On Feb. 16, 1972, NASA announced the selection of the Taurus-Littrow region as the exploration site for Apollo 17, the final Apollo Moon landing mission scheduled for December 1972. The landing zone, named after the Taurus Mountains and the Littrow Crater to its north, lies just past the southeast edge of the Mare Serenitatis at about latitude 20 degrees north and longitude 30 degrees east. The Apollo 17 crew of Commander Eugene A. “Gene” Cernan, Command Module Pilot Ronald E. Evans, and Lunar Module Pilot Harrison H. “Jack” Schmitt, a trained geologist, and their backups David R. Scott, Alfred M. Worden and James B. Irwin, received geology instruction during monthly field trips to areas of geologic interest. The first components of Apollo 17’s Saturn V rocket had begun to arrive at NASA’s Kennedy Space Center in Florida.
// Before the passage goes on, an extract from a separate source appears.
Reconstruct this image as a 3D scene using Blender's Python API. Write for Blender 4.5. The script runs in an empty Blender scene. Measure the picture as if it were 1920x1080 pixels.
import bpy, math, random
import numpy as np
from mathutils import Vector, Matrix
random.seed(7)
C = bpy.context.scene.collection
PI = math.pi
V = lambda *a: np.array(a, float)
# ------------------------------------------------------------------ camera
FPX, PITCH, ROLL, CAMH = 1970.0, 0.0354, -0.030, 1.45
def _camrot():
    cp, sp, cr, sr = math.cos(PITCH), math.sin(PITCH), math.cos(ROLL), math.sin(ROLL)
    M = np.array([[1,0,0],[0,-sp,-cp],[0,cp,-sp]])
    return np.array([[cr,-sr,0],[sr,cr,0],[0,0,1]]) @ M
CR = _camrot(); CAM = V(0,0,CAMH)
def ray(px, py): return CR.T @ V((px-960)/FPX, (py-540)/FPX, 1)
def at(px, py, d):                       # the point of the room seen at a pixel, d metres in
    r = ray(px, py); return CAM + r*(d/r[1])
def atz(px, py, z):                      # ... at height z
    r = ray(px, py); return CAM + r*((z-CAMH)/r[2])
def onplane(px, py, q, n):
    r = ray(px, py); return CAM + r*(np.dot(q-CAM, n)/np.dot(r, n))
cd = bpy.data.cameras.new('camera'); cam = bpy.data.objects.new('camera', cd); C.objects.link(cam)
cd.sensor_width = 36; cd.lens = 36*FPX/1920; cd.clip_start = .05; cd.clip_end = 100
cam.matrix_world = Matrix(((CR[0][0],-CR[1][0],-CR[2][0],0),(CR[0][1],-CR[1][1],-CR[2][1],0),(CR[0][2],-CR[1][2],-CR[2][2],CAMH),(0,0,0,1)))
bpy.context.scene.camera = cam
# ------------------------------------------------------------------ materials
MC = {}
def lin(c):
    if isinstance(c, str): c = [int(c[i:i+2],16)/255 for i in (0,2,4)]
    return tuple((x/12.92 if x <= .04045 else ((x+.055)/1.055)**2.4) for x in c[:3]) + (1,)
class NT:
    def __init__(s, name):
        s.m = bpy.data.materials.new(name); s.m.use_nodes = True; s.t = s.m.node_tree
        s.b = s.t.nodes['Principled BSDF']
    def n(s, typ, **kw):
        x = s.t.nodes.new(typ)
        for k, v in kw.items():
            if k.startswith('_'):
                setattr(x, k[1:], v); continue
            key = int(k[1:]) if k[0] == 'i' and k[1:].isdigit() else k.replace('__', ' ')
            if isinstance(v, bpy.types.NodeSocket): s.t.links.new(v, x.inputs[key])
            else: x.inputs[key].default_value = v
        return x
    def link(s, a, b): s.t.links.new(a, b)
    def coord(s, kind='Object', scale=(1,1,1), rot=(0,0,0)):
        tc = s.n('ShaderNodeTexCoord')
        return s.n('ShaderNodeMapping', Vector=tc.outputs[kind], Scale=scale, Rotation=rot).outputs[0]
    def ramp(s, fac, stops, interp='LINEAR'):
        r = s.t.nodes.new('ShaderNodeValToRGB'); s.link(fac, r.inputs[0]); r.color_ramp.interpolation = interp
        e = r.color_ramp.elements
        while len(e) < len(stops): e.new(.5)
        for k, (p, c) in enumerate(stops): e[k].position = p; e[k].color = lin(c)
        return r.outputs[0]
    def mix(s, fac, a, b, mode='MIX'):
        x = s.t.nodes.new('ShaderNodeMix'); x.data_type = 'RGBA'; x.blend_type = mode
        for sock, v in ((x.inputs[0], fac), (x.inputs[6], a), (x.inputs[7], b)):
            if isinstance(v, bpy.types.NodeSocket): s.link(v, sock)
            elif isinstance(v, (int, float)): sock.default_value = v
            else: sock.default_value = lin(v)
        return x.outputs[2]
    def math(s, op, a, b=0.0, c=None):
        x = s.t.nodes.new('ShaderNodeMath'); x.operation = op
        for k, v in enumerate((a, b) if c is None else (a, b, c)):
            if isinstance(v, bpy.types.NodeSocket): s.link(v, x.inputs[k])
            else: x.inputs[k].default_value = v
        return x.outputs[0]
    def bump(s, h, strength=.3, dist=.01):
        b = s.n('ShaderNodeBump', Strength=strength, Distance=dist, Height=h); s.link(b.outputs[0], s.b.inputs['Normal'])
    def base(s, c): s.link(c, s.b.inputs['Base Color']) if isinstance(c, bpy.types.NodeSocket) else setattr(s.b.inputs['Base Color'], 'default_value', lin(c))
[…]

Left: The location of the Apollo 17 landing site on the southeast edge of Mare Serenitatis with the earlier Apollo sites shown for reference. Right: Annotated Apollo 15 image of the Apollo 17 landing site.
The Taurus-Littrow site’s mix of mountain rock slides and volcanic cinder cones, yielding older and younger samples, respectively, was expected to help fill the gaps in scientists’ understanding of the Moon’s history. One of the sample sites included rockslide material from peaks as high as 7,000 feet, and scientists expected those samples to be older or at least of different composition than samples returned by previous Apollo missions. The darker material at the landing site itself, together with observations from Apollo 15 of possible volcanic cinder cones, led scientists to expect samples of a younger age. The astronauts planned to conduct extensive geologic explorations during three traverses using the third and final Lunar Roving Vehicle. Beginning in October 1971, the Apollo 17 astronauts began monthly field trips to gain firsthand experience with a variety of geologic formations. On Feb. 22-25, Cernan, Schmitt, Scott, and Irwin, along with a group of geologists, traveled to the Chocolate Mountains in California for surface geology training, while on Feb. 22-25 Evans conducted flyover geology near Flagstaff, Arizona.
Left: The second stage for the Apollo 17 Saturn V rocket arrives at the Vehicle Assembly Building at NASA’s Kennedy Space Center (KSC) in Florida. Right: The Apollo 17 Saturn V’s third stage nearing arrival at KSC.
At NASA’s Kennedy Space Center in Florida, components of the Apollo 17 Saturn V rocket and spacecraft began arriving as early as 1970. The rocket’s second stage arrived on Oct. 27 and the third stage on Dec. 21. Workers placed them in temporary storage in the Vehicle Assembly Building, awaiting the arrival of the first stage in May 1972 to begin stacking the rocket. The Lunar Module’s ascent and descent stages arrived in June 1971, and ground crews placed them in storage in the Manned Spacecraft Operations Building (MSOB). The Command and Service Modules arrived in March 1972 to begin preflight processing in the MSOB.